| GIVEN MATERIAL |
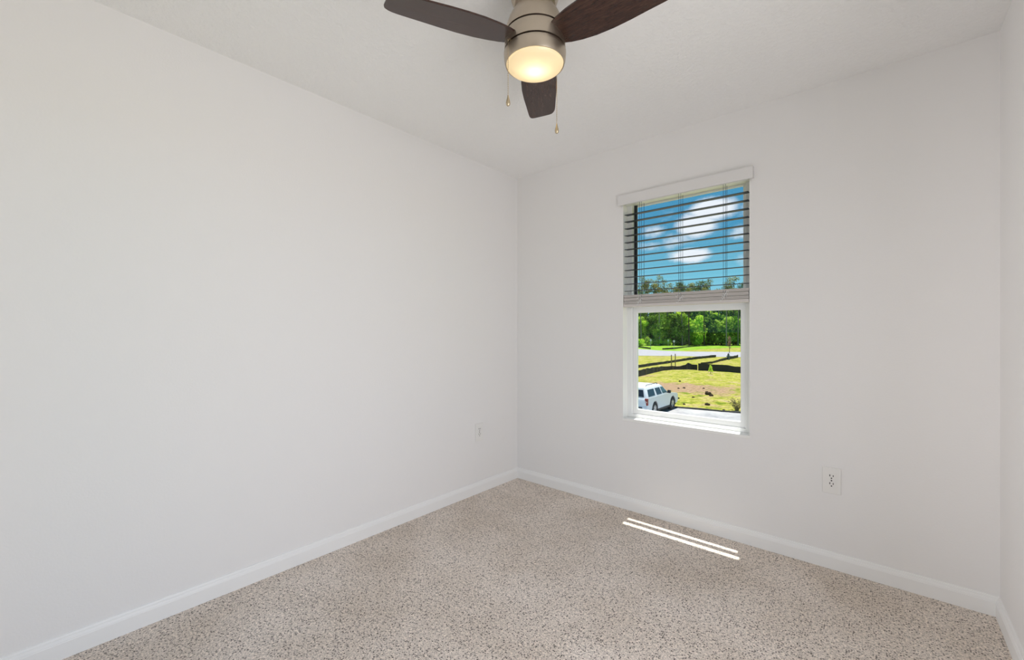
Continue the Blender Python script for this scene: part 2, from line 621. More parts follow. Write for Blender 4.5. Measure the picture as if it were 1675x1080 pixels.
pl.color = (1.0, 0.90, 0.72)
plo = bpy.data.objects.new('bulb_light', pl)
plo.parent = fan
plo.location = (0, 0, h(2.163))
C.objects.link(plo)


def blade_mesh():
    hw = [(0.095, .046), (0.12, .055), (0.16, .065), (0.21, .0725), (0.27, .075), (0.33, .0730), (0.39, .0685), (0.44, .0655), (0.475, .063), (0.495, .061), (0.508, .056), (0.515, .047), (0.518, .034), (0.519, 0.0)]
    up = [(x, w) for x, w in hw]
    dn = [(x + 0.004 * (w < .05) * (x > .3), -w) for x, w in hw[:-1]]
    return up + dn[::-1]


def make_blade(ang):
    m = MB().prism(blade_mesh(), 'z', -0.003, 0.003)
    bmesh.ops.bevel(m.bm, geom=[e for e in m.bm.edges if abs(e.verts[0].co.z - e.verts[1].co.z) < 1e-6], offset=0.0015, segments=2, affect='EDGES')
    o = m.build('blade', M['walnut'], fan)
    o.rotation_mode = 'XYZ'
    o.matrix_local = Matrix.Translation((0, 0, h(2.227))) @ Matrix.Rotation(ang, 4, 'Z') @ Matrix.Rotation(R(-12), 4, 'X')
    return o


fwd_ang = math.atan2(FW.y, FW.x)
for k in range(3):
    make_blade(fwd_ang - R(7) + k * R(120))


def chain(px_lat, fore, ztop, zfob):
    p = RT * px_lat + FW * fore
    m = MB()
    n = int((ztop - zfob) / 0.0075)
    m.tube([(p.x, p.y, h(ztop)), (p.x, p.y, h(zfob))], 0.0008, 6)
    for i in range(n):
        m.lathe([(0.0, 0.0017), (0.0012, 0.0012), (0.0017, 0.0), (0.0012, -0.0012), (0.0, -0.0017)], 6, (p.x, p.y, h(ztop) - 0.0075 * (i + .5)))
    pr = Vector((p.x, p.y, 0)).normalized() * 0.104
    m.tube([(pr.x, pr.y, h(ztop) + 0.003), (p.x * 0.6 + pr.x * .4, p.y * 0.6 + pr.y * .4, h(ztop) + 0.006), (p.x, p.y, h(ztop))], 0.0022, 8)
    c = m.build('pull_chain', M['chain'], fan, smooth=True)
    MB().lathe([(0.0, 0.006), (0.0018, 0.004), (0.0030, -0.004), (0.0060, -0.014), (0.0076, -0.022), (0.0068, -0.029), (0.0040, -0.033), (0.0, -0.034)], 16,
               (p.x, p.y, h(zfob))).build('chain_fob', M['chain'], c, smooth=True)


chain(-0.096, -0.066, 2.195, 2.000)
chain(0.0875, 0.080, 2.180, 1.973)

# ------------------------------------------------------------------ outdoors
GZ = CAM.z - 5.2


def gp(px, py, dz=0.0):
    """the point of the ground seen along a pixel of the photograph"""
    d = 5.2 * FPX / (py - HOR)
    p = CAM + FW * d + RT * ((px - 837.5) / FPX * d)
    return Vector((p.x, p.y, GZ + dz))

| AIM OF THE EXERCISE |
From the first line of the material down to the line containing "M['chain'], c, smooth=True)", inclusive, return each line exactly, skipping any picture.

| OUTPUT FOR THIS TASK |
Continue the Blender Python script for this scene: part 2, from line 621. More parts follow. Write for Blender 4.5. Measure the picture as if it were 1675x1080 pixels.
pl.color = (1.0, 0.90, 0.72)
plo = bpy.data.objects.new('bulb_light', pl)
plo.parent = fan
plo.location = (0, 0, h(2.163))
C.objects.link(plo)


def blade_mesh():
    hw = [(0.095, .046), (0.12, .055), (0.16, .065), (0.21, .0725), (0.27, .075), (0.33, .0730), (0.39, .0685), (0.44, .0655), (0.475, .063), (0.495, .061), (0.508, .056), (0.515, .047), (0.518, .034), (0.519, 0.0)]
    up = [(x, w) for x, w in hw]
    dn = [(x + 0.004 * (w < .05) * (x > .3), -w) for x, w in hw[:-1]]
    return up + dn[::-1]


def make_blade(ang):
    m = MB().prism(blade_mesh(), 'z', -0.003, 0.003)
    bmesh.ops.bevel(m.bm, geom=[e for e in m.bm.edges if abs(e.verts[0].co.z - e.verts[1].co.z) < 1e-6], offset=0.0015, segments=2, affect='EDGES')
    o = m.build('blade', M['walnut'], fan)
    o.rotation_mode = 'XYZ'
    o.matrix_local = Matrix.Translation((0, 0, h(2.227))) @ Matrix.Rotation(ang, 4, 'Z') @ Matrix.Rotation(R(-12), 4, 'X')
    return o


fwd_ang = math.atan2(FW.y, FW.x)
for k in range(3):
    make_blade(fwd_ang - R(7) + k * R(120))


def chain(px_lat, fore, ztop, zfob):
    p = RT * px_lat + FW * fore
    m = MB()
    n = int((ztop - zfob) / 0.0075)
    m.tube([(p.x, p.y, h(ztop)), (p.x, p.y, h(zfob))], 0.0008, 6)
    for i in range(n):
        m.lathe([(0.0, 0.0017), (0.0012, 0.0012), (0.0017, 0.0), (0.0012, -0.0012), (0.0, -0.0017)], 6, (p.x, p.y, h(ztop) - 0.0075 * (i + .5)))
    pr = Vector((p.x, p.y, 0)).normalized() * 0.104
    m.tube([(pr.x, pr.y, h(ztop) + 0.003), (p.x * 0.6 + pr.x * .4, p.y * 0.6 + pr.y * .4, h(ztop) + 0.006), (p.x, p.y, h(ztop))], 0.0022, 8)
    c = m.build('pull_chain', M['chain'], fan, smooth=True)
    MB().lathe([(0.0, 0.006), (0.0018, 0.004), (0.0030, -0.004), (0.0060, -0.014), (0.0076, -0.022), (0.0068, -0.029), (0.0040, -0.033), (0.0, -0.034)], 16,
               (p.x, p.y, h(zfob))).build('chain_fob', M['chain'], c, smooth=True)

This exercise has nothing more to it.